== Dataset records ==

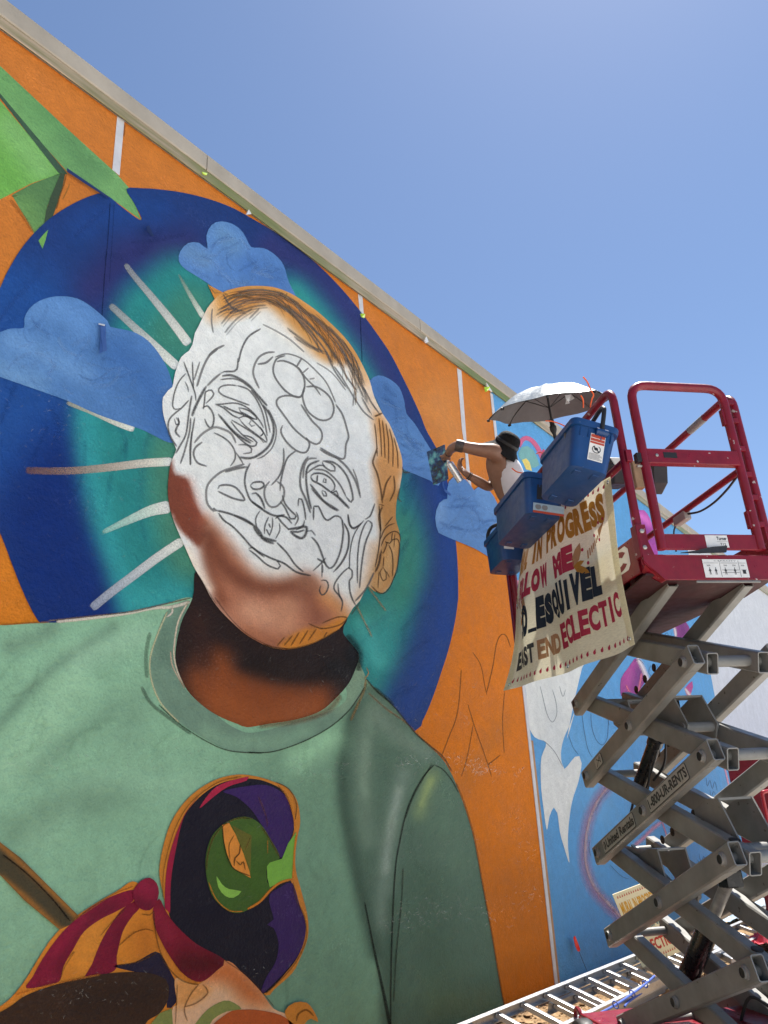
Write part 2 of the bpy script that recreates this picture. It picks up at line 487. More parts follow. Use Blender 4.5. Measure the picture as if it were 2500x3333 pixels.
def brushwork(name, pts, n, width, length, cols, direc, layer, parent, seed, st=(.10, .26)):
    """visible brush and roller marks inside a painted shape"""
    rg = random.Random(seed); out = [tuple(p) for p in smooth_path(pts, True, step=25)]; a = np.array(out); x0, y0 = np.maximum(a.min(0), (-20, 0)); x1, y1 = np.minimum(a.max(0), (2520, 3350))
    items = []; tries = 0
    while len(items) < n and tries < n * 30:
        tries += 1
        c = np.array((rg.uniform(x0, x1), rg.uniform(y0, y1))); g = direc(c) + rg.gauss(0, .25); L = rg.uniform(*length); w = rg.uniform(*width); d = np.array((math.cos(g), math.sin(g))); nn = np.array((-d[1], d[0])); b = rg.uniform(-.25, .25)
        path = [c + d * (L * t) + nn * (L * b * t * t * 4) for t in (-.5, -.25, 0, .25, .5)]
        q_ = np.array(path)
        if not inside(q_, out).all() or seg_dist(q_, out, True).min() < w * .5: continue
        items.append((path, w, rg.choice(cols), rg.uniform(*st), rg.uniform(.5, .95)))
    if items:
        o = strokes(name, items, layer, parent); o['kind'] = 'stuff'
# ------------------------------------------------------------------ building with the painted wall
WALL_TOP = 6.30
building = empty('building', Matrix.Translation((7.0, D, 0)), 'long flat-roofed building whose whole stucco wall carries the unfinished mural', 'building')
M['stucco'] = simple('grey_primed_stucco', (0.42, 0.40, 0.37, 1), 0.85, 0, 0.12, 5, 0.2, 0.3, 40)
M['roof'] = simple('roof_membrane', (0.5, 0.49, 0.47, 1), 0.9)
wall = MB().box((-6, D, -0.4), (70, D + 0.25, WALL_TOP)).build('wall', M['stucco'], building)
WORLD[wall] = Matrix.Identity(4)
MB().box((-6, D + 0.25, -0.4), (70, D + 14, 6.1)).build('rear_mass', M['stucco'], building)
MB().box((-5.9, D + 0.26, 6.1), (69.9, D + 13.9, 6.2)).build('roof', M['roof'], building)
# coping: metal cap in lengths with open joints
joints = [-6, -2.6, 0.2, 3.0, 5.91, 8.67, 11.7, 14.87, 18, 21, 24, 27, 30, 34, 38, 42, 46, 50, 55, 60, 65, 70]
for a, b in zip(joints, joints[1:]):
    mb = MB()
    prof = [(D - 0.050, 6.352), (D - 0.052, 6.356), (D - 0.050, 6.497), (D - 0.040, 6.505), (D + 0.34, 6.515), (D + 0.34, 6.35), (D + 0.30, 6.346), (D - 0.046, 6.346)]
    g = 0.004
    mb.prism([(a + g, y, z) for y, z in prof], (b - a - 2 * g, 0, 0))
    mb.build('coping', M['coping'], building)
# drip flashing under the coping, smeared with green and tan overspray
fm, nt, bs = new_mat('oversprayed_flashing')
tc = nt.nodes.new('ShaderNodeTexCoord').outputs['Object']
mp = nt.nodes.new('ShaderNodeMapping'); mp.inputs['Scale'].default_value = (0.55, 1, 9); nt.links.new(tc, mp.inputs[0])
n1 = noise(nt, 2.2, 5, 0.6, mp.outputs[0]); n2 = noise(nt, 0.45, 3, 0.5, tc)
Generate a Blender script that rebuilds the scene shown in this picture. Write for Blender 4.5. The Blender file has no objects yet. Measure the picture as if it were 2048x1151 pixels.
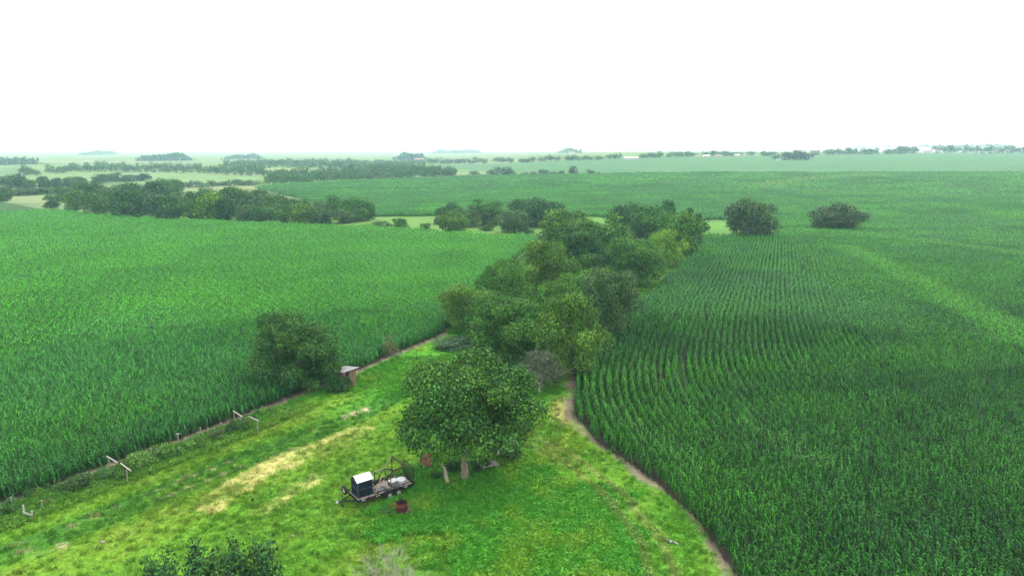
import bpy, math, random
import numpy as np
from mathutils import Vector, Matrix, Euler
R = math.radians
sc = bpy.context.scene
col = sc.collection
# ------------------------------------------------------------------ camera, sky, sun, exposure
FPX, PITCH, CAMH = 1420.0, R(11.06), 25.0          # focal length in photo pixels (2048 wide)
cd = bpy.data.cameras.new('camera'); cam = bpy.data.objects.new('camera', cd); col.objects.link(cam)
cd.sensor_fit = 'HORIZONTAL'; cd.sensor_width = 36.0; cd.lens = 36.0 * FPX / 2048.0
cd.clip_start = 0.5; cd.clip_end = 60000
cam.location = (0, 0, CAMH); cam.rotation_euler = (math.pi / 2 - PITCH, 0, 0)
sc.camera = cam
SUN_EL, SUN_AZ = R(60), R(42)                     # azimuth measured from +Y towards +X
w = bpy.data.worlds.new('World'); sc.world = w; w.use_nodes = True
nt = w.node_tree; nt.nodes.clear()
sky = nt.nodes.new('ShaderNodeTexSky'); sky.sky_type = 'NISHITA'; sky.sun_disc = False
sky.sun_elevation = SUN_EL; sky.sun_rotation = SUN_AZ; sky.dust_density = 4.0; sky.air_density = 1.0
mx = nt.nodes.new('ShaderNodeMix'); mx.data_type = 'RGBA'; mx.inputs[0].default_value = 0.88
mx.inputs[7].default_value = (18.0, 18.4, 18.7, 1)  # even white cloud layer over the blue
bg = nt.nodes.new('ShaderNodeBackground'); bg.inputs[1].default_value = 0.1
wo = nt.nodes.new('ShaderNodeOutputWorld')
nt.links.new(sky.outputs[0], mx.inputs[6]); nt.links.new(mx.outputs[2], bg.inputs[0]); nt.links.new(bg.outputs[0], wo.inputs[0])
sd = bpy.data.lights.new('sun', 'SUN'); sun = bpy.data.objects.new('sun', sd); col.objects.link(sun)
sd.energy = 1.5; sd.angle = R(12); sd.color = (1, 0.97, 0.9)
sdir = Vector((math.sin(SUN_AZ) * math.cos(SUN_EL), math.cos(SUN_AZ) * math.cos(SUN_EL), math.sin(SUN_EL)))
sun.rotation_euler = sdir.to_track_quat('Z', 'Y').to_euler(); sun.location = (0, 0, 80)
vs = sc.view_settings; vs.view_transform = 'Standard'; vs.look = 'None'; vs.exposure = 0.3; vs.gamma = 1.0; vs.use_curve_mapping = False
sc.render.filter_size = 1.0
sc.cycles.max_bounces = 5; sc.cycles.diffuse_bounces = 1; sc.cycles.transparent_max_bounces = 8
sc.cycles.volume_bounces = 1; sc.cycles.use_denoising = True; sc.cycles.denoising_prefilter = 'NONE'; sc.cycles.denoising_input_passes = 'RGB_ALBEDO_NORMAL'; sc.cycles.use_adaptive_sampling = False
HAZE = 0.00027

# ------------------------------------------------------------------ helpers
rng = np.random.default_rng(7)
def smooth(a, b, x):
    t = np.clip((x - a) / (b - a), 0, 1); return t * t * (3 - 2 * t)
def H(x, y):                                        # terrain height: flat near, a long rise far right
    x = np.asarray(x, float); y = np.asarray(y, float)
    D = np.hypot(x, y); az = np.degrees(np.arctan2(x, np.maximum(y, 1e-6)))
    rise = np.interp(D, [0, 300, 420, 600, 850, 1150, 1500, 2500, 6000, 30000], [0, 0, 1.6, 5.6, 10.8, 15.6, 18, 15, 3, 0])
    return rise * smooth(-9, 11, az) * (y > 0)
def ray(u, v):
    xc = (u - 1024) / FPX; yc = -(v - 575.5) / FPX
    return np.array([xc, math.cos(PITCH) + yc * math.sin(PITCH), -math.sin(PITCH) + yc * math.cos(PITCH)])
def gp(u, v, z=0.0):                                # photo pixel -> world point on the terrain (plus z)
    d = ray(u, v); t = (z - CAMH) / d[2] if d[2] < -1e-4 else 15000.0
    for _ in range(25):
        t2 = (float(H(d[0] * t, d[1] * t)) + z - CAMH) / d[2] if d[2] < -1e-4 else 15000.0
        t = 0.5 * t + 0.5 * t2
    return np.array([d[0] * t, d[1] * t])
def topx(u, v, D):                                  # height seen at a pixel at horizontal distance D
    d = ray(u, v); return CAMH + D * d[2] / math.hypot(d[0], d[1])
def proj(x, y, z):
    dy = y * math.cos(PITCH) - (z - CAMH) * math.sin(PITCH); up = y * math.sin(PITCH) + (z - CAMH) * math.cos(PITCH)
    return 1024 + FPX * x / dy, 575.5 - FPX * up / dy
def hsh(i, j, s):
    n = (i * 374761393 + j * 668265263 + s * 974711) & 0x7fffffff
    n = ((n ^ (n >> 13)) * 1274126177) & 0x7fffffff
    return ((n ^ (n >> 16)) & 0xffff) / 65535.0
def vnoise(x, y, s=0):
    x = np.asarray(x, float); y = np.asarray(y, float)
    i = np.floor(x).astype(np.int64); j = np.floor(y).astype(np.int64); fx = x - i; fy = y - j
    fx = fx * fx * (3 - 2 * fx); fy = fy * fy * (3 - 2 * fy)
    return (hsh(i, j, s) * (1 - fx) + hsh(i + 1, j, s) * fx) * (1 - fy) + (hsh(i, j + 1, s) * (1 - fx) + hsh(i + 1, j + 1, s) * fx) * fy
def fbm(x, y, s=0, o=3):
    t = 0; a = 0.5; n = 0
    for k in range(o):
        t = t + a * vnoise(np.asarray(x) * 2 ** k, np.asarray(y) * 2 ** k, s + k * 17); n += a; a *= 0.5
    return t / n
def inpoly(x, y, P):
    x = np.asarray(x); y = np.asarray(y); r = np.zeros(x.shape, bool); n = len(P)
    for i in range(n):
        x0, y0 = P[i]; x1, y1 = P[(i + 1) % n]
        if y0 == y1: continue
        c = ((y0 > y) != (y1 > y)) & (x < (x1 - x0) * (y - y0) / (y1 - y0) + x0)
        r ^= c
    return r
def pldist(x, y, P):                                # signed distance to a polyline, positive on its right-hand side
    x = np.asarray(x, float); y = np.asarray(y, float)
    best = np.full(x.shape, 1e9); sg = np.ones(x.shape)
    for i in range(len(P) - 1):
        ax, ay = P[i]; bx, by = P[i + 1]; dx, dy = bx - ax, by - ay; l2 = dx * dx + dy * dy
        t = np.clip(((x - ax) * dx + (y - ay) * dy) / l2, 0, 1)
        d = np.hypot(x - ax - t * dx, y - ay - t * dy); c = (x - ax) * dy - (y - ay) * dx
        m = d < best; best = np.where(m, d, best); sg = np.where(m, np.sign(c), sg)
    return best * sg
def wpoly(pix): return [tuple(gp(u, v)) for u, v in pix]

def mat(name, color, rough=0.8, spec=0.3, noise=None, metal=0.0, attr=None, transl=0.0, objcol=False, bump=0.0):
    m = bpy.data.materials.new(name); m.use_nodes = True; n = m.node_tree; b = n.nodes['Principled BSDF']
    b.inputs['Roughness'].default_value = rough; b.inputs['Specular IOR Level'].default_value = spec; b.inputs['Metallic'].default_value = metal
    def rgb(c):
        o = n.nodes.new('ShaderNodeRGB'); o.outputs[0].default_value = (*c, 1); return o.outputs[0]
    def mul(a, c):
        k = n.nodes.new('ShaderNodeMix'); k.data_type = 'RGBA'; k.blend_type = 'MULTIPLY'; k.inputs[0].default_value = 1
        n.links.new(a, k.inputs[6]); n.links.new(c, k.inputs[7]); return k.outputs[2]
    out = rgb(color)
    if objcol:
        oi = n.nodes.new('ShaderNodeObjectInfo'); out = mul(out, oi.outputs['Color'])
    for at in (attr or []):
        a = n.nodes.new('ShaderNodeAttribute'); a.attribute_type, a.attribute_name = at; out = mul(out, a.outputs['Color'])
    if noise:                                       # (scale, low colour factor, high colour factor)
        tc = n.nodes.new('ShaderNodeTexCoord' if len(noise) < 4 else 'ShaderNodeNewGeometry')
        t = n.nodes.new('ShaderNodeTexNoise'); t.inputs['Scale'].default_value = noise[0]; t.inputs['Detail'].default_value = 5; t.inputs['Roughness'].default_value = 0.65
        n.links.new(tc.outputs['Object' if len(noise) < 4 else 'Position'], t.inputs['Vector'])
        cr = n.nodes.new('ShaderNodeValToRGB'); cr.color_ramp.elements[0].position = 0.3; cr.color_ramp.elements[1].position = 0.7
        cr.color_ramp.elements[0].color = (*noise[1], 1); cr.color_ramp.elements[1].color = (*noise[2], 1)
        n.links.new(t.outputs['Fac'], cr.inputs[0]); out = mul(out, cr.outputs[0])
        if bump:
            bm = n.nodes.new('ShaderNodeBump'); bm.inputs['Strength'].default_value = bump; bm.inputs['Distance'].default_value = 0.1
            n.links.new(t.outputs['Fac'], bm.inputs['Height']); n.links.new(bm.outputs[0], b.inputs['Normal'])
    n.links.new(out, b.inputs['Base Color'])
    if transl:
        t = n.nodes.new('ShaderNodeBsdfTranslucent'); s = n.nodes.new('ShaderNodeMixShader'); s.inputs[0].default_value = transl
        n.links.new(out, t.inputs[0]); n.links.new(b.outputs[0], s.inputs[1]); n.links.new(t.outputs[0], s.inputs[2])
        n.links.new(s.outputs[0], n.nodes['Material Output'].inputs[0])
    return m

def np_mesh(name, V, Fq, tint=None, smooth_=False):
    me = bpy.data.meshes.new(name); V = np.asarray(V, np.float32); Fq = np.asarray(Fq, np.int32); k = Fq.shape[1]
    me.vertices.add(len(V)); me.vertices.foreach_set('co', V.ravel())
    me.loops.add(Fq.size); me.loops.foreach_set('vertex_index', Fq.ravel())
    me.polygons.add(len(Fq)); me.polygons.foreach_set('loop_start', np.arange(0, Fq.size, k, dtype=np.int32))
    if smooth_: me.polygons.foreach_set('use_smooth', np.ones(len(Fq), bool))
    if tint is not None:
        a = me.attributes.new('tint', 'FLOAT_COLOR', 'POINT'); t = np.asarray(tint, np.float32)
        if t.ndim == 1: t = np.stack([t, t, t], 1)
        a.data.foreach_set('color', np.concatenate([t, np.ones((len(t), 1), np.float32)], 1).astype(np.float32).ravel())
    me.update(calc_edges=True); me.validate(); return me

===

- _Set task_:
Say how many lines above contain the string "script". Answer with the number only.

- _Answer_:
2